First, should we paint science with an ethical brush? If we do, would ethical deliberation distort value-free science? Or, should we ask a bit critically: Can science actually claim to be value-neutral in the first place? Scientists certainly strive for objectivity, employing multiple tests by blind referees to confirm or disconfirm a hypothesis. Such honest rigor is to be commended, even applauded. Yet, beneath the value-free patina, scientific research is always guided by either a worldview or by someone’s vested interests. Big science as practiced today requires funding, and funding is supplied only by funders who are expressing their agendas.

Money talks. Power speaks. Space Studies researcher Mark Bullock alerts us to the force of financial influence. “The role science will play in determining the quality of life for every human being on the planet is of course determined by the elite that funds science. In this way all scientific enterprise is embedded in the greater moral problem of how individuals and groups should conduct themselves” [2.10].4 In short, follow the money.

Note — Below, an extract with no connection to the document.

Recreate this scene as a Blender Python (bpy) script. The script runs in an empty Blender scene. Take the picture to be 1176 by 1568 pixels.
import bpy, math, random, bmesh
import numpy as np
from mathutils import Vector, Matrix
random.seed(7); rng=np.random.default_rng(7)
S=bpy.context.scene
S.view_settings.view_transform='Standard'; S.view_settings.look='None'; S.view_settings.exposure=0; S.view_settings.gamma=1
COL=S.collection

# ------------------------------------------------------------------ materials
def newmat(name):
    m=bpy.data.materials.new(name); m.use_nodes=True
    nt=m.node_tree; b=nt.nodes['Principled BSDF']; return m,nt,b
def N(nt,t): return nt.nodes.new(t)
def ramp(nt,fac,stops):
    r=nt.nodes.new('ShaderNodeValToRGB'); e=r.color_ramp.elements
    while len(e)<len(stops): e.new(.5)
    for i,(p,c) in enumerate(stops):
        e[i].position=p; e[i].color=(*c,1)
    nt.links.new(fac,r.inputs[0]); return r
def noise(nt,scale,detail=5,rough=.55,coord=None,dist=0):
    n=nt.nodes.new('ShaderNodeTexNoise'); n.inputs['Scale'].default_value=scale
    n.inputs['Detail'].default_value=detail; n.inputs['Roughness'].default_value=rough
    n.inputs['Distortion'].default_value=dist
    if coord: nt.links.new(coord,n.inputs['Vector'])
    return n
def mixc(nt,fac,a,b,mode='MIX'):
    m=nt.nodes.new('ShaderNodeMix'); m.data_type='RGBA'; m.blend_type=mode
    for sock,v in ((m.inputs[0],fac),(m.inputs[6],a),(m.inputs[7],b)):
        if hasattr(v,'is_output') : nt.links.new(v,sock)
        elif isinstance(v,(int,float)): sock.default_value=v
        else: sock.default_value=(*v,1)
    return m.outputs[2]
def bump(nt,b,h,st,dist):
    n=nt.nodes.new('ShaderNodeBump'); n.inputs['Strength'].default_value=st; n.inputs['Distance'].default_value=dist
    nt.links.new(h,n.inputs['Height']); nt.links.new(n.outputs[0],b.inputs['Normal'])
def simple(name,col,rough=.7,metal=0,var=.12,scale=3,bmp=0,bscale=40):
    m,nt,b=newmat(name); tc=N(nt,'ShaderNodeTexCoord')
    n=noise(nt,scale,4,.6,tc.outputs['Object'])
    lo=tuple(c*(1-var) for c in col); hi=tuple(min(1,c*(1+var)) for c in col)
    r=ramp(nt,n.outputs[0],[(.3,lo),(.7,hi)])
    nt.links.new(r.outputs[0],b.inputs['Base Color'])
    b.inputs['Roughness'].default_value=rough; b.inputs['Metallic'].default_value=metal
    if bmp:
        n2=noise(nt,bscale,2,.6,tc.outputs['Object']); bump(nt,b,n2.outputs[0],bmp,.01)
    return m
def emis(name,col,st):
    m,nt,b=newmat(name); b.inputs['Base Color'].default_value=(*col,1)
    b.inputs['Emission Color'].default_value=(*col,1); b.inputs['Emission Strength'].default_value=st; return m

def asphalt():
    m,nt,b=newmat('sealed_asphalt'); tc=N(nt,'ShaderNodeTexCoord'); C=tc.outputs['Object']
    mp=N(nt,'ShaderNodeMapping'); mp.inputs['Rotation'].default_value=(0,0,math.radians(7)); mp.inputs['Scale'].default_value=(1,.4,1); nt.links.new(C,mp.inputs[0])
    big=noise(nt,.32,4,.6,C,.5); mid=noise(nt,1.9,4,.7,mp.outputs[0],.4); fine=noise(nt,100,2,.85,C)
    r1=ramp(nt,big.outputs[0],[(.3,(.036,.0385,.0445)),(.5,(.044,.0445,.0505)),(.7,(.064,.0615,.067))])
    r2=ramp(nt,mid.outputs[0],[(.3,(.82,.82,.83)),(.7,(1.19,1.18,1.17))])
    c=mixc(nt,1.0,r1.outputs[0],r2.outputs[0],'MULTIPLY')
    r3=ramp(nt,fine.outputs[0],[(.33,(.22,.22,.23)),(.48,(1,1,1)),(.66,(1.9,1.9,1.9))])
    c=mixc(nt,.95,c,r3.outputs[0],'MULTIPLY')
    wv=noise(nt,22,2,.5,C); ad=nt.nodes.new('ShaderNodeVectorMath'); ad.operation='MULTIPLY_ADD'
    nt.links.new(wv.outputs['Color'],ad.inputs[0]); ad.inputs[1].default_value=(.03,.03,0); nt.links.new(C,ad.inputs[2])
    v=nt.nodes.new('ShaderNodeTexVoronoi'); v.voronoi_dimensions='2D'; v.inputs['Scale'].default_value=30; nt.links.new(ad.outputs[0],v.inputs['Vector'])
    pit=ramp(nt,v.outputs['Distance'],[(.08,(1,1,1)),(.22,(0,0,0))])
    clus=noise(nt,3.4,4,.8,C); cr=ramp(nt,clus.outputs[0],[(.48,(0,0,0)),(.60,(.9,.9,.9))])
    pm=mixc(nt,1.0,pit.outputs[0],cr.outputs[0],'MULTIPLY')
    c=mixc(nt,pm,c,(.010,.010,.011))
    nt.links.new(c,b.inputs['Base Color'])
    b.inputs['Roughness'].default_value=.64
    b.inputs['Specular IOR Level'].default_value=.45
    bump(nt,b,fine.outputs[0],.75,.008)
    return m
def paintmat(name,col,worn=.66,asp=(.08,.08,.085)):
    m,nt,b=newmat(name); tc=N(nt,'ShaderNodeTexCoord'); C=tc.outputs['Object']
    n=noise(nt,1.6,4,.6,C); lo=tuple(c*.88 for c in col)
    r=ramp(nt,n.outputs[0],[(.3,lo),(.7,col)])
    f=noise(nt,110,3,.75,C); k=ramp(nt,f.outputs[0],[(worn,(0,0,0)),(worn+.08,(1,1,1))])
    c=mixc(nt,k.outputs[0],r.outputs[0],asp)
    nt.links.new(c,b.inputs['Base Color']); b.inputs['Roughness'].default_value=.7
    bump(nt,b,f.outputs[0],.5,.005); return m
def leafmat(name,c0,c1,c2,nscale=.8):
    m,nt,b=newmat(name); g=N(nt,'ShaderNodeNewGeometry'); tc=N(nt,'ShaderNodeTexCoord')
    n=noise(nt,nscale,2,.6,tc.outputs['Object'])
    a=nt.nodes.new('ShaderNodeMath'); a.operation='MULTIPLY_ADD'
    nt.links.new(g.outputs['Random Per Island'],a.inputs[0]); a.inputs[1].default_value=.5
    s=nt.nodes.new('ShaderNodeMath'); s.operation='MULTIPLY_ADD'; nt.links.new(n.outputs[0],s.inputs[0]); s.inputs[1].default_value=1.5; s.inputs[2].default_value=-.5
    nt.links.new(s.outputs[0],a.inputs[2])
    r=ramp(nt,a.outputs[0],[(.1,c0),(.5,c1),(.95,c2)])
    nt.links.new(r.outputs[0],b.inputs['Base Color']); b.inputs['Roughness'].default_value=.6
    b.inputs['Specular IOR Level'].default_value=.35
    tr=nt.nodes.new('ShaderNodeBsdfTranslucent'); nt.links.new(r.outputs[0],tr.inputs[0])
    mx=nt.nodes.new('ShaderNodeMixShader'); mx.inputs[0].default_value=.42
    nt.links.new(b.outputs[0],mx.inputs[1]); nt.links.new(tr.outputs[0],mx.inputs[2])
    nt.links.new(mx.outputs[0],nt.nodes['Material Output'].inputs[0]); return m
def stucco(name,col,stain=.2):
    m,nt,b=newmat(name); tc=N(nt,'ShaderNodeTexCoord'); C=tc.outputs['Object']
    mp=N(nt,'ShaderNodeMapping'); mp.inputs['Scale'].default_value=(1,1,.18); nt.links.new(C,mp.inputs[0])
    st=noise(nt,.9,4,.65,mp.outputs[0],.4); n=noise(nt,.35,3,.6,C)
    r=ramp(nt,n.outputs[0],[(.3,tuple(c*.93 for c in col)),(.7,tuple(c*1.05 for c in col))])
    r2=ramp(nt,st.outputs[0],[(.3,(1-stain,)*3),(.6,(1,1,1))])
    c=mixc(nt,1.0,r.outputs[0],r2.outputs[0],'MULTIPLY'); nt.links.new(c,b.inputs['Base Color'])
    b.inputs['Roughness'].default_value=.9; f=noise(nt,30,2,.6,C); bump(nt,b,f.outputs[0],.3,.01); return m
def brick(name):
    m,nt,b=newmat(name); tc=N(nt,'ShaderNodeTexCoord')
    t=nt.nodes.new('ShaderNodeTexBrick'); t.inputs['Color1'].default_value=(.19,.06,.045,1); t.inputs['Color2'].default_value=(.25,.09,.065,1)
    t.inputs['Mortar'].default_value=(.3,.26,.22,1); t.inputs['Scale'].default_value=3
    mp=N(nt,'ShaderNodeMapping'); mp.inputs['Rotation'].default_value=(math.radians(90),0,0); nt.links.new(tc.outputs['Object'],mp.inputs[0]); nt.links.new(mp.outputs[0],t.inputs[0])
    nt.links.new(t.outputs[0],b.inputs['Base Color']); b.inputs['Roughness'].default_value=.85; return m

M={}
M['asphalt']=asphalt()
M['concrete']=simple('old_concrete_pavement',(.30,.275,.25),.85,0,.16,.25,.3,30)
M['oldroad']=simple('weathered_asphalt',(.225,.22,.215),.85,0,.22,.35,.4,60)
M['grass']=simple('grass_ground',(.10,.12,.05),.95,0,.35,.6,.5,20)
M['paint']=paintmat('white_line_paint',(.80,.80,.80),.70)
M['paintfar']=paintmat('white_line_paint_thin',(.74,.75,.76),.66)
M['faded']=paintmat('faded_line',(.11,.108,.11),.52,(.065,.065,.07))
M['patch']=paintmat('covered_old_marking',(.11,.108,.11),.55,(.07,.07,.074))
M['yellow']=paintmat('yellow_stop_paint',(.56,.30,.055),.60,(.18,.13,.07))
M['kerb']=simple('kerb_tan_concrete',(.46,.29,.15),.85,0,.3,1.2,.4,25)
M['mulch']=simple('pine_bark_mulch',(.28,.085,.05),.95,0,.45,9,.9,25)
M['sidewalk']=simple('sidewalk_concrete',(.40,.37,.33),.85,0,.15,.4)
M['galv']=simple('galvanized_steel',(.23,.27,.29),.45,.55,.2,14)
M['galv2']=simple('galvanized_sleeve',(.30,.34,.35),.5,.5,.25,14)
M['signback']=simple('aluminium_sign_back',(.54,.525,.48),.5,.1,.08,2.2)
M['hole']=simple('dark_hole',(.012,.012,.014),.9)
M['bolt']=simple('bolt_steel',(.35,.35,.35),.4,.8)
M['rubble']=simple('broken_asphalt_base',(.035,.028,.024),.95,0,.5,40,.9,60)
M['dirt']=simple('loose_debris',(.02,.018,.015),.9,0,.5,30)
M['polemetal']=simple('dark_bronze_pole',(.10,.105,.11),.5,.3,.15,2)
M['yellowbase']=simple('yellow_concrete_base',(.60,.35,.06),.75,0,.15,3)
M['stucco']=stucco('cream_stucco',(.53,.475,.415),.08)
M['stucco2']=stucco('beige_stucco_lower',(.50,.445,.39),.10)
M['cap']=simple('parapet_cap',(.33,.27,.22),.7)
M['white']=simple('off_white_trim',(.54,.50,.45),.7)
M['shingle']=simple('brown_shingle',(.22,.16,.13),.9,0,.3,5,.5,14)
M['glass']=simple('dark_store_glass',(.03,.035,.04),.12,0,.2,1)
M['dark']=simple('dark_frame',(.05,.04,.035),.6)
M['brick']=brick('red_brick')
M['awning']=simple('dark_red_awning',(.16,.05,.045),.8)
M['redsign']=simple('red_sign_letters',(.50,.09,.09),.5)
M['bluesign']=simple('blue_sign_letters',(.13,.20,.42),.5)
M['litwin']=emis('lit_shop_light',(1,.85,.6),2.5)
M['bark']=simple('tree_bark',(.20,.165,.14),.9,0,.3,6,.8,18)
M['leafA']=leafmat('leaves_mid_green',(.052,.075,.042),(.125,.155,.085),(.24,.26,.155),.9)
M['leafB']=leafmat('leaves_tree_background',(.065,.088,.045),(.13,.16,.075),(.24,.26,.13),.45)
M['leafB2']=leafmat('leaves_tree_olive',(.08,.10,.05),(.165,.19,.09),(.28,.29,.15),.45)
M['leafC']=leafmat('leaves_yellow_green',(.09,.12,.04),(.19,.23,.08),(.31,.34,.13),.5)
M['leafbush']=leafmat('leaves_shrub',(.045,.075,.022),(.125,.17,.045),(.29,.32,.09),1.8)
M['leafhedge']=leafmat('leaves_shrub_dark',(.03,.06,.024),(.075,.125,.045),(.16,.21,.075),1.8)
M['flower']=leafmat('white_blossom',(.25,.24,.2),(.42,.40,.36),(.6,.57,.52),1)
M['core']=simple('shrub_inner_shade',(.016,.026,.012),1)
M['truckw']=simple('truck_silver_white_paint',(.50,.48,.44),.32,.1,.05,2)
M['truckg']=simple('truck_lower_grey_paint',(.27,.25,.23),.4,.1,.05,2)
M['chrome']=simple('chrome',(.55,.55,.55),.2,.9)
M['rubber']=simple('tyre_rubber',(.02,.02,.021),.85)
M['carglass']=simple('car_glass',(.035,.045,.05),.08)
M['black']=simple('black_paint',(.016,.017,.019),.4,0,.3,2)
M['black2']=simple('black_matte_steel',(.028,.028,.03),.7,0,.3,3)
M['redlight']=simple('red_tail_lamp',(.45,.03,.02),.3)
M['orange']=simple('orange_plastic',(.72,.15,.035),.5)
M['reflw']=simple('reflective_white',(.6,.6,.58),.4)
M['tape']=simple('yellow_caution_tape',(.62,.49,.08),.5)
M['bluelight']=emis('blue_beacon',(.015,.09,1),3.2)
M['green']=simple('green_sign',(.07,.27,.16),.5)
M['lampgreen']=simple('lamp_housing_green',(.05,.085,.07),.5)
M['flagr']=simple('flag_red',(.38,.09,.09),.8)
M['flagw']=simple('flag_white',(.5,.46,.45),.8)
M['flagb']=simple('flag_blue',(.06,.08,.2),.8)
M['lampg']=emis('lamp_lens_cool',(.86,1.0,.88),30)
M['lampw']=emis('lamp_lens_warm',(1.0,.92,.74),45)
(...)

However, following the money is not enough. All moral issues cannot be reduced to money. A more subtle concern must be addressed. We must ask whether values or morals or obligations are inherent to scientific research and technological development, or if the ethicist must add it. Alternatively, we might ask whether values are inherent to the subject matter science studies—namely, nature—so that, even if science is value-neutral, nature is not?5 Might we find value concerns rising up either from nature itself or from the science we employ to explain nature? If the answer is affirmative in either case, then science and value come together in a single package; and to separate science from value would constitute an abstraction.

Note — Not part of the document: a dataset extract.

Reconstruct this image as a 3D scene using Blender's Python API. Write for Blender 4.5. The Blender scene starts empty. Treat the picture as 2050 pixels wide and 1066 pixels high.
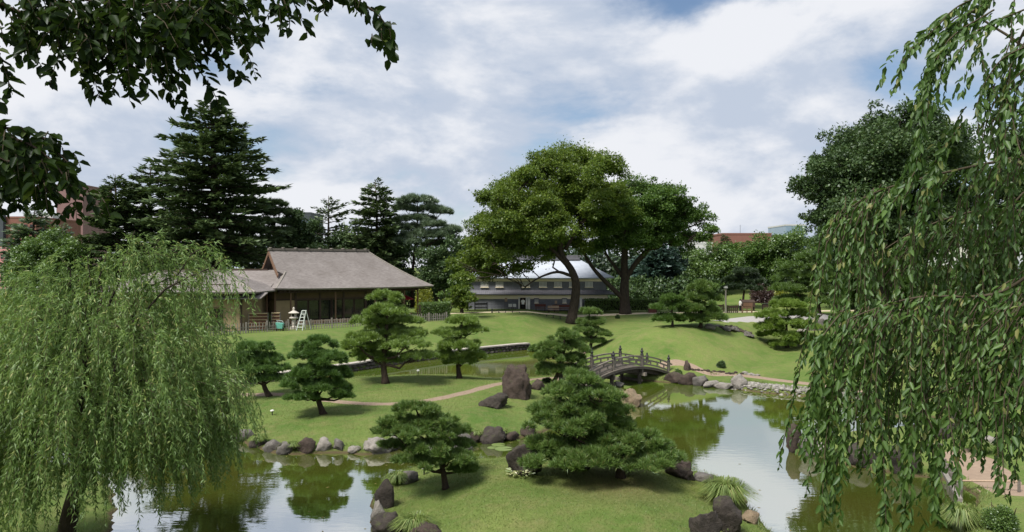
import bpy, bmesh, math, random
import numpy as np
from mathutils import Vector

scene = bpy.context.scene
R = math.radians
COL = scene.collection

# ------------------------------------------------------------------ camera
H, FPX, CX, CY = 8.65, 1464.0, 1025.0, 533.0          # eye height over the pond, focal length in photo pixels
cam_d = bpy.data.cameras.new('camera')
cam_d.sensor_width = 36.0
cam_d.lens = FPX / 2050.0 * 36.0
cam_d.clip_start = 0.1
cam_d.clip_end = 6000.0
cam = bpy.data.objects.new('camera', cam_d)
cam.location = (0, 0, H)
cam.rotation_euler = (R(90), 0, 0)
COL.objects.link(cam)
scene.camera = cam

# ------------------------------------------------------------------ sky, sun, exposure
SUN_EL, SUN_AZ = R(56), R(-138)       # azimuth measured from +Y (away from the viewer) towards +X
world = bpy.data.worlds.new('World')
scene.world = world
world.use_nodes = True
wt = world.node_tree
wt.nodes.clear()
def WN(t, **kw):
    n = wt.nodes.new(t)
    for k, v in kw.items():
        setattr(n, k, v)
    return n
def wl(a, b): wt.links.new(a, b)
def wmath(op, a, b=None, clamp=False):
    n = WN('ShaderNodeMath', operation=op, use_clamp=clamp)
    for i, v in enumerate((a, b)):
        if v is None: continue
        if isinstance(v, (int, float)): n.inputs[i].default_value = v
        else: wl(v, n.inputs[i])
    return n.outputs[0]
def wnoise(vec, scale, detail, rough, dist=0.0):
    n = WN('ShaderNodeTexNoise')
    n.inputs['Scale'].default_value = scale
    n.inputs['Detail'].default_value = detail
    n.inputs['Roughness'].default_value = rough
    n.inputs['Distortion'].default_value = dist
    wl(vec, n.inputs['Vector'])
    return n.outputs['Fac']
def wmap(v, a, b, c, d):
    n = WN('ShaderNodeMapRange', interpolation_type='SMOOTHSTEP')
    wl(v, n.inputs[0])
    for i, x in enumerate((a, b, c, d)): n.inputs[1 + i].default_value = x
    return n.outputs[0]
def wmix(f, a, b):
    n = WN('ShaderNodeMix', data_type='RGBA')
    wl(f, n.inputs[0])
    for i, v in ((6, a), (7, b)):
        if isinstance(v, tuple): n.inputs[i].default_value = v
        else: wl(v, n.inputs[i])
    return n.outputs[2]
sky = WN('ShaderNodeTexSky', sky_type='NISHITA')
sky.sun_disc = False
sky.sun_elevation = SUN_EL
sky.sun_rotation = SUN_AZ
sky.air_density = 1.0; sky.dust_density = 0.6; sky.ozone_density = 1.5
tc = WN('ShaderNodeTexCoord')
sep = WN('ShaderNodeSeparateXYZ'); wl(tc.outputs['Generated'], sep.inputs[0])
up = wmath('MAXIMUM', sep.outputs[2], 0.0)
den = wmath('ADD', up, 0.30)
cmb = WN('ShaderNodeCombineXYZ')
wl(wmath('DIVIDE', sep.outputs[0], den), cmb.inputs[0])
wl(wmath('DIVIDE', sep.outputs[1], den), cmb.inputs[1])
mp = WN('ShaderNodeMapping'); wl(cmb.outputs[0], mp.inputs[0])
mp.inputs['Location'].default_value = (3.55, 2.2, 0.0)
mp.inputs['Scale'].default_value = (1.0, 1.15, 1.0)
cv = mp.outputs[0]
def wshift(off, sc):
    m_ = WN('ShaderNodeMapping'); wl(tc.outputs['Generated'], m_.inputs[0])
    m_.inputs['Location'].default_value = off; m_.inputs['Scale'].default_value = sc
    return m_.outputs[0]
SC = (1.0, 1.0, 2.1)
v0 = wshift((4.25, 1.35, 0.55), SC); v1 = wshift((4.20, 1.35, 0.66), SC)
b0 = wnoise(v0, 2.9, 10.0, 0.56, 0.25); b1 = wnoise(v1, 2.9, 10.0, 0.56, 0.25)      # billows, and the same billows a little higher: their lit sides
n_big = wnoise(cv, 1.2, 6.0, 0.5, 0.2)
n_det = wnoise(v0, 7.5, 8.0, 0.62, 0.2)
cover = wmath('ADD', wmath('MULTIPLY', b0, 0.62), wmath('ADD', wmath('MULTIPLY', n_big, 0.26), wmath('MULTIPLY', n_det, 0.12)))
cloud_f = wmap(cover, 0.375, 0.485, 0.0, 1.0)
relief = wmath('MULTIPLY', wmath('SUBTRACT', b0, b1), 1.5)
shade = wmath('ADD', wmath('ADD', relief, wmath('MULTIPLY', n_big, 0.55)), wmath('MULTIPLY', n_det, 0.45))
cloud_c = wmix(wmap(shade, 0.36, 0.68, 0.0, 1.0), (0.57, 0.645, 0.775, 1), (0.90, 0.92, 0.97, 1))
bg_sky = WN('ShaderNodeBackground'); wl(sky.outputs[0], bg_sky.inputs[0]); bg_sky.inputs[1].default_value = 0.078
bg_cloud = WN('ShaderNodeBackground'); wl(cloud_c, bg_cloud.inputs[0]); bg_cloud.inputs[1].default_value = 0.62
mixs = WN('ShaderNodeMixShader'); wl(cloud_f, mixs.inputs[0]); wl(bg_sky.outputs[0], mixs.inputs[1]); wl(bg_cloud.outputs[0], mixs.inputs[2])
wout = WN('ShaderNodeOutputWorld'); wl(mixs.outputs[0], wout.inputs[0])

sun_d = bpy.data.lights.new('sun', 'SUN')
sun_d.energy = 4.0
sun_d.angle = R(20)
sun_d.color = (1.0, 0.95, 0.86)
sun = bpy.data.objects.new('sun', sun_d)
sdir = Vector((math.cos(SUN_EL) * math.sin(SUN_AZ), math.cos(SUN_EL) * math.cos(SUN_AZ), math.sin(SUN_EL)))
sun.rotation_euler = sdir.to_track_quat('Z', 'Y').to_euler()
sun.location = (20, 40, 60)
COL.objects.link(sun)
scene.view_settings.view_transform = 'Standard'
scene.view_settings.look = 'None'
scene.view_settings.exposure = 0.62
scene.view_settings.gamma = 1.0
scene.view_settings.use_curve_mapping = False
scene.cycles.max_bounces = 6
scene.cycles.diffuse_bounces = 3
scene.cycles.glossy_bounces = 3
scene.cycles.transmission_bounces = 4
scene.cycles.caustics_reflective = False
scene.cycles.caustics_refractive = False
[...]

To say it another way: human life is fundamentally and inextricably embedded in nature; and this embeddedness is already value-laden. Therefore, when the scientific method excises only objective data from our already value-rich experience with nature—drawing a picture of nature as valueless—this amounts to an abstraction. The value-free conclusion of science is actually an assumption; it is a circular argument that does not account for our fundamental relationship of the human within nature.

Despite the abstractive component to this method, we will operate here with the hypothesis that ethics and what science learns about nature are co-original; they belong together in the relationship between nature, science, and the wider culture.

When nature herself emits value, the ethicist does not simply paint values over an otherwise neutral physical world. The ethicist needs to demonstrate that the values already at work in scientific discovery can be subjected to analysis, their presuppositions exposed and made available for ethical critique. With existing value assumptions then out in the light, the ethicist can coax the researcher toward self-conscious realism, authenticity, and care. Research scientists, in large part, concur. UNESCO rejoices in that “the world of scientific and technical research now regards ethical reflection as an integral part of the development of its own domain” [2.30]. An Astroethics of Responsibility will rely on the hypothesis that science and ethics belong intrinsically together; and we will see just how illuminating this exercise might be.